** BEGIN **

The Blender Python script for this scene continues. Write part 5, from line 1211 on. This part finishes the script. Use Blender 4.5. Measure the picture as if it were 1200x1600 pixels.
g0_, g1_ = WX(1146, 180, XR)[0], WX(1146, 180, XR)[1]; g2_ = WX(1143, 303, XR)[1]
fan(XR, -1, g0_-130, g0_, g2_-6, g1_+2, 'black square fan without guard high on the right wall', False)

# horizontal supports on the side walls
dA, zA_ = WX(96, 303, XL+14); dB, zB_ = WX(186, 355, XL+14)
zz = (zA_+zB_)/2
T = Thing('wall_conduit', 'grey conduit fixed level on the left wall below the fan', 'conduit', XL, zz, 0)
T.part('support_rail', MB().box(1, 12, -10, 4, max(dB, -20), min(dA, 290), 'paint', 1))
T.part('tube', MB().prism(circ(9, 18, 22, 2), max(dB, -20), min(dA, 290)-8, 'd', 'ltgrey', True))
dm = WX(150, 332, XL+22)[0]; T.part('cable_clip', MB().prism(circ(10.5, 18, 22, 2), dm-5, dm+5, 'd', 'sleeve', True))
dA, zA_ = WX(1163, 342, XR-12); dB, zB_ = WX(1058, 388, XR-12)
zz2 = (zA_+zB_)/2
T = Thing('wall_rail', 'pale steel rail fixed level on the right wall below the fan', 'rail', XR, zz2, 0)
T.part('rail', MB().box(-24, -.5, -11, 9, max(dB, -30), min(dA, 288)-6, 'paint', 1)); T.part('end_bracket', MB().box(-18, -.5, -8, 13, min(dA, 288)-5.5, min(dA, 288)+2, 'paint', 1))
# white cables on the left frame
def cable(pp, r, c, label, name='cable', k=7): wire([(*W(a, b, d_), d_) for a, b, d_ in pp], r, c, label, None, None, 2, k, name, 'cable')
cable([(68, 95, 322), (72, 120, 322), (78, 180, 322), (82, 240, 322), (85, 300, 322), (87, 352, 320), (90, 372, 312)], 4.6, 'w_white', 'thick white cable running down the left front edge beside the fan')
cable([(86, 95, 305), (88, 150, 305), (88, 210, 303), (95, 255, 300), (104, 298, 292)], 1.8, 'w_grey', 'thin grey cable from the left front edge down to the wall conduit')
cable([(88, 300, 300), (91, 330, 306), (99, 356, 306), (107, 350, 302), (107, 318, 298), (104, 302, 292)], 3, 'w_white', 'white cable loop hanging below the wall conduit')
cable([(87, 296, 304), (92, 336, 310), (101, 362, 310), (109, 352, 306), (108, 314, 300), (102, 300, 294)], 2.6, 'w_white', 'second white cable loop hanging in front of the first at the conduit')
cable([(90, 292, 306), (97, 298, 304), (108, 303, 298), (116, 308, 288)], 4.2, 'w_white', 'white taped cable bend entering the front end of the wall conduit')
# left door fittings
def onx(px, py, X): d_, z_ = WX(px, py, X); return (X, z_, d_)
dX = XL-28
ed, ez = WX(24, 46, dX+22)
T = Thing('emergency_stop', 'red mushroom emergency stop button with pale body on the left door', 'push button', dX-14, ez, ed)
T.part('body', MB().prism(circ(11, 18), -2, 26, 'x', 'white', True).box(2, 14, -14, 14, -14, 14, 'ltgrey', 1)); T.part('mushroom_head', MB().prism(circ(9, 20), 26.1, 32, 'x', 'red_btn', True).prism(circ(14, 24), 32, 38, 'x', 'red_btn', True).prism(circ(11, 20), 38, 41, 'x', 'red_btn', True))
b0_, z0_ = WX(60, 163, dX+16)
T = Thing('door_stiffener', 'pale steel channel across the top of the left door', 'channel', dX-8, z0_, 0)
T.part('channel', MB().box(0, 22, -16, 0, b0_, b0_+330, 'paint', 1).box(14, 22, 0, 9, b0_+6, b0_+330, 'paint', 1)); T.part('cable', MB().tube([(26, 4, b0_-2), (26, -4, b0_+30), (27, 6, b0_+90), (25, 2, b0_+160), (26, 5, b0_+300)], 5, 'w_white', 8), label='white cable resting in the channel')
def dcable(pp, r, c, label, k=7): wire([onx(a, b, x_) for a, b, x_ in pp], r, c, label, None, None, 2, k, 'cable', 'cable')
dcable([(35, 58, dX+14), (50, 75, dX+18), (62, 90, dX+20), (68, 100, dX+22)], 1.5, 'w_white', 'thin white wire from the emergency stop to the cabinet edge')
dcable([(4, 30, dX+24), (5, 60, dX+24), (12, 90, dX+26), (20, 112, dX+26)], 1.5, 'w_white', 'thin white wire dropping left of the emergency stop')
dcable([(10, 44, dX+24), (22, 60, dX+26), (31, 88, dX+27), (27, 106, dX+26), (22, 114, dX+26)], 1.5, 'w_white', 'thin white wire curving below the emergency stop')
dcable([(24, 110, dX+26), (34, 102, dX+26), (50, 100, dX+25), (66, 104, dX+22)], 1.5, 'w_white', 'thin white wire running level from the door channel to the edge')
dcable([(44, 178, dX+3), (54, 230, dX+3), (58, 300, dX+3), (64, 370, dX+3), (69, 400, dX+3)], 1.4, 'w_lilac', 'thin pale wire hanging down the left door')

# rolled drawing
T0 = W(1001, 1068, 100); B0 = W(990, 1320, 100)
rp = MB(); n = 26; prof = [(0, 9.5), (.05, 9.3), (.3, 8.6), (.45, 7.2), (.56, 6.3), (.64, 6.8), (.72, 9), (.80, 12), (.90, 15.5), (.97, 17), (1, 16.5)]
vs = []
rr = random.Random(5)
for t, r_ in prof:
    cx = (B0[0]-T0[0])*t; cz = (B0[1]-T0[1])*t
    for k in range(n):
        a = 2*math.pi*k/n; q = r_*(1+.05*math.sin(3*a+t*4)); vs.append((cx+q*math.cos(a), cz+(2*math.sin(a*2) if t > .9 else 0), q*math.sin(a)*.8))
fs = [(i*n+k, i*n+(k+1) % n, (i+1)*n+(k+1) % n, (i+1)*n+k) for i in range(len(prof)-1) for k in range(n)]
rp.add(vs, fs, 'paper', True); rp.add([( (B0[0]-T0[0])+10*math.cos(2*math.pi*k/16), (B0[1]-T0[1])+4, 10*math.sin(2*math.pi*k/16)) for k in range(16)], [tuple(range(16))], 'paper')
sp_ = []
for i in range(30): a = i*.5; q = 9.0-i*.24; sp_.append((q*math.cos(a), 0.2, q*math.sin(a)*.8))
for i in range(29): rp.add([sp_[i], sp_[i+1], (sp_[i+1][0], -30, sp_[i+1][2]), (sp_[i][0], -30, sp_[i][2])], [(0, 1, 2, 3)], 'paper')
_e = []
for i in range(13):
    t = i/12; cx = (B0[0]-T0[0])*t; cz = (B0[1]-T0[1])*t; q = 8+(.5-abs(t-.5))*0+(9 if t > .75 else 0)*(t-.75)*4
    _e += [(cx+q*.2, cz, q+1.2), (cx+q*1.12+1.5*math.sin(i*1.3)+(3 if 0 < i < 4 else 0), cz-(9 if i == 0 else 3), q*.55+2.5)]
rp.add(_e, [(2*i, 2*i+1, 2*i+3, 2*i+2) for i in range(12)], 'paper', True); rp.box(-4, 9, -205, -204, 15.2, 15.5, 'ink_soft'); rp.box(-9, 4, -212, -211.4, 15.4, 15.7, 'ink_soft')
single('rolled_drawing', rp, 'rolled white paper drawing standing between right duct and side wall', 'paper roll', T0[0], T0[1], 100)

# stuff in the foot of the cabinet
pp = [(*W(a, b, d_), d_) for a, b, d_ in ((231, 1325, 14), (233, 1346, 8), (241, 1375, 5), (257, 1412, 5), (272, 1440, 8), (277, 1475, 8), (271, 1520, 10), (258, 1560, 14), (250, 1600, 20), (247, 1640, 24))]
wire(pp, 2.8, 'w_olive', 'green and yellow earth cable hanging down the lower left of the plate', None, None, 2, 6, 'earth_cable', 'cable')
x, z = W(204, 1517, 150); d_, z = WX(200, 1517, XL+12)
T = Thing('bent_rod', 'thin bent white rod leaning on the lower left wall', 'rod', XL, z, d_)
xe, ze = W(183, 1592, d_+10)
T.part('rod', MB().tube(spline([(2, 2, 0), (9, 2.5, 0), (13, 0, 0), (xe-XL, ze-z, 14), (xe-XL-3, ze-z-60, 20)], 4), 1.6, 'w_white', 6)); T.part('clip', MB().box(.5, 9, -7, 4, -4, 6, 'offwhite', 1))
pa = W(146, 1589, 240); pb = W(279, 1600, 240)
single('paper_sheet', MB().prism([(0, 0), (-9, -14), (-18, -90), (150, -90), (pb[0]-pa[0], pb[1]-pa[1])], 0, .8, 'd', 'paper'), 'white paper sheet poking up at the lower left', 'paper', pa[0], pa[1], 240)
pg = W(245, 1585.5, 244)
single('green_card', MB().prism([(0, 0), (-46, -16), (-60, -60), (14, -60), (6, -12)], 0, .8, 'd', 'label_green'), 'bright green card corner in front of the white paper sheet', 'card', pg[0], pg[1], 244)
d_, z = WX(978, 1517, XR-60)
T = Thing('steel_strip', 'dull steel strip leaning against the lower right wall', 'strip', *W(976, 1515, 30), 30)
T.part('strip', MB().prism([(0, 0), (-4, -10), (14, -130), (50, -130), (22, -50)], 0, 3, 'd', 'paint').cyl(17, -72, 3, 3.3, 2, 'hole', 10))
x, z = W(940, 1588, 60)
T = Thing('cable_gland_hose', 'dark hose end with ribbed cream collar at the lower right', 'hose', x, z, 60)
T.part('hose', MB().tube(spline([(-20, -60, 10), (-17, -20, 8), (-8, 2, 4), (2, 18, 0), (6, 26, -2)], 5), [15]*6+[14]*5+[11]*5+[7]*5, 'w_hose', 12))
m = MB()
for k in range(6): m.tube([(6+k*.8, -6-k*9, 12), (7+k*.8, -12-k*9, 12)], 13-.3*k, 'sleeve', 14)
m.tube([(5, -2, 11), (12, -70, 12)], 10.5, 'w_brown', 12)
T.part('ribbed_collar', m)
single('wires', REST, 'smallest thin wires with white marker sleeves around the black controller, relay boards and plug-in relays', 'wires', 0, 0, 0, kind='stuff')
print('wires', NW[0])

** END **

--- WHAT IS ASKED ---
Output exactly the leading lines of the data, up to and including the line marked by "fan(XR, -1, g0_-130, g0_, g2_-6, g1_+2, 'black".

--- RIGHT ANSWER ---
The Blender Python script for this scene continues. Write part 5, from line 1211 on. This part finishes the script. Use Blender 4.5. Measure the picture as if it were 1200x1600 pixels.
g0_, g1_ = WX(1146, 180, XR)[0], WX(1146, 180, XR)[1]; g2_ = WX(1143, 303, XR)[1]
fan(XR, -1, g0_-130, g0_, g2_-6, g1_+2, 'black square fan without guard high on the right wall', False)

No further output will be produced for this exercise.